> [PROBLEM DETAILS] Write the data out again, exactly as given.
%%
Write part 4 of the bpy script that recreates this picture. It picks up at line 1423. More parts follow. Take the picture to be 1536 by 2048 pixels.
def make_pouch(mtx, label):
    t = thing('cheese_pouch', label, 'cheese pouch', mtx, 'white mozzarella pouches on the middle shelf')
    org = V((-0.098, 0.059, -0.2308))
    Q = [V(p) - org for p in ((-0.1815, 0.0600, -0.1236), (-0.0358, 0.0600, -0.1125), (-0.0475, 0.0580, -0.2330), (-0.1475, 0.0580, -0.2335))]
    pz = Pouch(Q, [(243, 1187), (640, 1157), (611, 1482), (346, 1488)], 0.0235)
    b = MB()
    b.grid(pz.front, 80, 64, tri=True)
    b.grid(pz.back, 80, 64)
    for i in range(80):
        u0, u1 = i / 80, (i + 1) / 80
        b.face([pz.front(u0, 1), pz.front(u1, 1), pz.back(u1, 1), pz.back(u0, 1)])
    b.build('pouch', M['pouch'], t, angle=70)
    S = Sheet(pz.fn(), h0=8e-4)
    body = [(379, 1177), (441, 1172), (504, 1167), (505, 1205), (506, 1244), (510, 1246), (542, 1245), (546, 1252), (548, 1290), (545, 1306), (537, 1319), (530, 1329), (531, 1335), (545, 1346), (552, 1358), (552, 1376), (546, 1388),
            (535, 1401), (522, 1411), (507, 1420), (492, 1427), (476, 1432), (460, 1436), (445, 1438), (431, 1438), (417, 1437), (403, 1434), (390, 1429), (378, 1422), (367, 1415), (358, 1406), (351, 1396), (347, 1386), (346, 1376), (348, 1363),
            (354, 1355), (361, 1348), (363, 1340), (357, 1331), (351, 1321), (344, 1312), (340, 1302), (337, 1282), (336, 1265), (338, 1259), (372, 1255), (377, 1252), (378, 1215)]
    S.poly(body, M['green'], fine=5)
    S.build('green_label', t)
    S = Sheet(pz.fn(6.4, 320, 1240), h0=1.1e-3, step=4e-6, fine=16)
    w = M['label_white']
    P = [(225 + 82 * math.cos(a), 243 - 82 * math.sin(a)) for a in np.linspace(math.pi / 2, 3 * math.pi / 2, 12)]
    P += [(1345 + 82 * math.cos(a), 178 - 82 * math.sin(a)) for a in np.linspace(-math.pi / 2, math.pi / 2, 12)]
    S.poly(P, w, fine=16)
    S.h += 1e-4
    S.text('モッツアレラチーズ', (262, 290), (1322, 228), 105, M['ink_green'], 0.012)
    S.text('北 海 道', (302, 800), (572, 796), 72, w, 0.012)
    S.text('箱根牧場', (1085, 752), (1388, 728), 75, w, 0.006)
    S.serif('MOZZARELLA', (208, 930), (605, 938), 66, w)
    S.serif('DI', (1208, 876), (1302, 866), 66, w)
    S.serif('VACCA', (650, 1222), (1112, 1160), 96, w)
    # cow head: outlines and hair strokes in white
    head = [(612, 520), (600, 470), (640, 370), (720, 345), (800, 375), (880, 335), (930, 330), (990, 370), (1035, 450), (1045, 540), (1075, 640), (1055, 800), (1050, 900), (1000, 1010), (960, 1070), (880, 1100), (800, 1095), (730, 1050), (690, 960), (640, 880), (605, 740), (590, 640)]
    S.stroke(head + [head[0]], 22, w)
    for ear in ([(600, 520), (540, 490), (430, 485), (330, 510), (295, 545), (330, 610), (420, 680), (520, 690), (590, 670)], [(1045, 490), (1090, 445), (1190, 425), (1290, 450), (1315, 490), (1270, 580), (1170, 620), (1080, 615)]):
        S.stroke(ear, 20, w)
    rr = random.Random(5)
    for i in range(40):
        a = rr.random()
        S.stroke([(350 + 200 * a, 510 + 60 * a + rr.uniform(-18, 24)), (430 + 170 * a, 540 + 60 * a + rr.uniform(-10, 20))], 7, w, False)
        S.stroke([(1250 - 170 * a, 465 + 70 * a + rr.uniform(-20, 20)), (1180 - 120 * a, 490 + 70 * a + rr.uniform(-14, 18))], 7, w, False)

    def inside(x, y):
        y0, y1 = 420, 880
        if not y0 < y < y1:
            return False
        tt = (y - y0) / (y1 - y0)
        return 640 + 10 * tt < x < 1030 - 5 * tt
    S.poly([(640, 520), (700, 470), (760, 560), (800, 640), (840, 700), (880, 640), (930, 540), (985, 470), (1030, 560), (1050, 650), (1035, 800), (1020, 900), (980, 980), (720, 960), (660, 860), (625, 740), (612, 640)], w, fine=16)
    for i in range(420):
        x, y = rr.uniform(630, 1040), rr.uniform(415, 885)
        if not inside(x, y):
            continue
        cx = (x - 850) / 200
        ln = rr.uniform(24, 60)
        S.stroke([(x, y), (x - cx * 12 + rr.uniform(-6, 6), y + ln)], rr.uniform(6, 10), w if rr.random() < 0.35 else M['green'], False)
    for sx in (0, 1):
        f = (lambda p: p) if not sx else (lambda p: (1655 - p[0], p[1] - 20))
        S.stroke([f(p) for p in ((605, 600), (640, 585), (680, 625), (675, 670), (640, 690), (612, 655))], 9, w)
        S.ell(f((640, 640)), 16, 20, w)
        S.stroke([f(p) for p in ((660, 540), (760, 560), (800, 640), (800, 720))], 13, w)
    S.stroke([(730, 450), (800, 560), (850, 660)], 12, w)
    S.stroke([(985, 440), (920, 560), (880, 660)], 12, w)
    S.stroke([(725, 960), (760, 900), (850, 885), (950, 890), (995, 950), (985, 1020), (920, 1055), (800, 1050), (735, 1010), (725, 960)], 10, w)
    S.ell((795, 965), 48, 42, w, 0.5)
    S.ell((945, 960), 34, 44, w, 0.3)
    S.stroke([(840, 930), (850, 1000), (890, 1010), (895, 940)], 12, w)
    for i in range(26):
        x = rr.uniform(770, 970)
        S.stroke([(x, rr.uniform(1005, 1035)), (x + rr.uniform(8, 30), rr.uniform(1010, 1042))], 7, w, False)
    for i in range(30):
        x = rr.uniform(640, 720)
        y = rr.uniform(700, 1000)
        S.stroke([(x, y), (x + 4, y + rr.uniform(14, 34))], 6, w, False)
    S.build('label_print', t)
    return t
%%
> [OUTPUT OF THE TASK]
Write part 4 of the bpy script that recreates this picture. It picks up at line 1423. More parts follow. Take the picture to be 1536 by 2048 pixels.
def make_pouch(mtx, label):
    t = thing('cheese_pouch', label, 'cheese pouch', mtx, 'white mozzarella pouches on the middle shelf')
    org = V((-0.098, 0.059, -0.2308))
    Q = [V(p) - org for p in ((-0.1815, 0.0600, -0.1236), (-0.0358, 0.0600, -0.1125), (-0.0475, 0.0580, -0.2330), (-0.1475, 0.0580, -0.2335))]
    pz = Pouch(Q, [(243, 1187), (640, 1157), (611, 1482), (346, 1488)], 0.0235)
    b = MB()
    b.grid(pz.front, 80, 64, tri=True)
    b.grid(pz.back, 80, 64)
    for i in range(80):
        u0, u1 = i / 80, (i + 1) / 80
        b.face([pz.front(u0, 1), pz.front(u1, 1), pz.back(u1, 1), pz.back(u0, 1)])
    b.build('pouch', M['pouch'], t, angle=70)
    S = Sheet(pz.fn(), h0=8e-4)
    body = [(379, 1177), (441, 1172), (504, 1167), (505, 1205), (506, 1244), (510, 1246), (542, 1245), (546, 1252), (548, 1290), (545, 1306), (537, 1319), (530, 1329), (531, 1335), (545, 1346), (552, 1358), (552, 1376), (546, 1388),
            (535, 1401), (522, 1411), (507, 1420), (492, 1427), (476, 1432), (460, 1436), (445, 1438), (431, 1438), (417, 1437), (403, 1434), (390, 1429), (378, 1422), (367, 1415), (358, 1406), (351, 1396), (347, 1386), (346, 1376), (348, 1363),
            (354, 1355), (361, 1348), (363, 1340), (357, 1331), (351, 1321), (344, 1312), (340, 1302), (337, 1282), (336, 1265), (338, 1259), (372, 1255), (377, 1252), (378, 1215)]
    S.poly(body, M['green'], fine=5)
    S.build('green_label', t)
    S = Sheet(pz.fn(6.4, 320, 1240), h0=1.1e-3, step=4e-6, fine=16)
    w = M['label_white']
    P = [(225 + 82 * math.cos(a), 243 - 82 * math.sin(a)) for a in np.linspace(math.pi / 2, 3 * math.pi / 2, 12)]
    P += [(1345 + 82 * math.cos(a), 178 - 82 * math.sin(a)) for a in np.linspace(-math.pi / 2, math.pi / 2, 12)]
    S.poly(P, w, fine=16)
    S.h += 1e-4
    S.text('モッツアレラチーズ', (262, 290), (1322, 228), 105, M['ink_green'], 0.012)
    S.text('北 海 道', (302, 800), (572, 796), 72, w, 0.012)
    S.text('箱根牧場', (1085, 752), (1388, 728), 75, w, 0.006)
    S.serif('MOZZARELLA', (208, 930), (605, 938), 66, w)
    S.serif('DI', (1208, 876), (1302, 866), 66, w)
    S.serif('VACCA', (650, 1222), (1112, 1160), 96, w)
    # cow head: outlines and hair strokes in white
    head = [(612, 520), (600, 470), (640, 370), (720, 345), (800, 375), (880, 335), (930, 330), (990, 370), (1035, 450), (1045, 540), (1075, 640), (1055, 800), (1050, 900), (1000, 1010), (960, 1070), (880, 1100), (800, 1095), (730, 1050), (690, 960), (640, 880), (605, 740), (590, 640)]
    S.stroke(head + [head[0]], 22, w)
    for ear in ([(600, 520), (540, 490), (430, 485), (330, 510), (295, 545), (330, 610), (420, 680), (520, 690), (590, 670)], [(1045, 490), (1090, 445), (1190, 425), (1290, 450), (1315, 490), (1270, 580), (1170, 620), (1080, 615)]):
        S.stroke(ear, 20, w)
    rr = random.Random(5)
    for i in range(40):
        a = rr.random()
        S.stroke([(350 + 200 * a, 510 + 60 * a + rr.uniform(-18, 24)), (430 + 170 * a, 540 + 60 * a + rr.uniform(-10, 20))], 7, w, False)
        S.stroke([(1250 - 170 * a, 465 + 70 * a + rr.uniform(-20, 20)), (1180 - 120 * a, 490 + 70 * a + rr.uniform(-14, 18))], 7, w, False)

    def inside(x, y):
        y0, y1 = 420, 880
        if not y0 < y < y1:
            return False
        tt = (y - y0) / (y1 - y0)
        return 640 + 10 * tt < x < 1030 - 5 * tt
    S.poly([(640, 520), (700, 470), (760, 560), (800, 640), (840, 700), (880, 640), (930, 540), (985, 470), (1030, 560), (1050, 650), (1035, 800), (1020, 900), (980, 980), (720, 960), (660, 860), (625, 740), (612, 640)], w, fine=16)
    for i in range(420):
        x, y = rr.uniform(630, 1040), rr.uniform(415, 885)
        if not inside(x, y):
            continue
        cx = (x - 850) / 200
        ln = rr.uniform(24, 60)
        S.stroke([(x, y), (x - cx * 12 + rr.uniform(-6, 6), y + ln)], rr.uniform(6, 10), w if rr.random() < 0.35 else M['green'], False)
    for sx in (0, 1):
        f = (lambda p: p) if not sx else (lambda p: (1655 - p[0], p[1] - 20))
        S.stroke([f(p) for p in ((605, 600), (640, 585), (680, 625), (675, 670), (640, 690), (612, 655))], 9, w)
        S.ell(f((640, 640)), 16, 20, w)
        S.stroke([f(p) for p in ((660, 540), (760, 560), (800, 640), (800, 720))], 13, w)
    S.stroke([(730, 450), (800, 560), (850, 660)], 12, w)
    S.stroke([(985, 440), (920, 560), (880, 660)], 12, w)
    S.stroke([(725, 960), (760, 900), (850, 885), (950, 890), (995, 950), (985, 1020), (920, 1055), (800, 1050), (735, 1010), (725, 960)], 10, w)
    S.ell((795, 965), 48, 42, w, 0.5)
    S.ell((945, 960), 34, 44, w, 0.3)
    S.stroke([(840, 930), (850, 1000), (890, 1010), (895, 940)], 12, w)
    for i in range(26):
        x = rr.uniform(770, 970)
        S.stroke([(x, rr.uniform(1005, 1035)), (x + rr.uniform(8, 30), rr.uniform(1010, 1042))], 7, w, False)
    for i in range(30):
        x = rr.uniform(640, 720)
        y = rr.uniform(700, 1000)
        S.stroke([(x, y), (x + 4, y + rr.uniform(14, 34))], 6, w, False)
    S.build('label_print', t)
    return t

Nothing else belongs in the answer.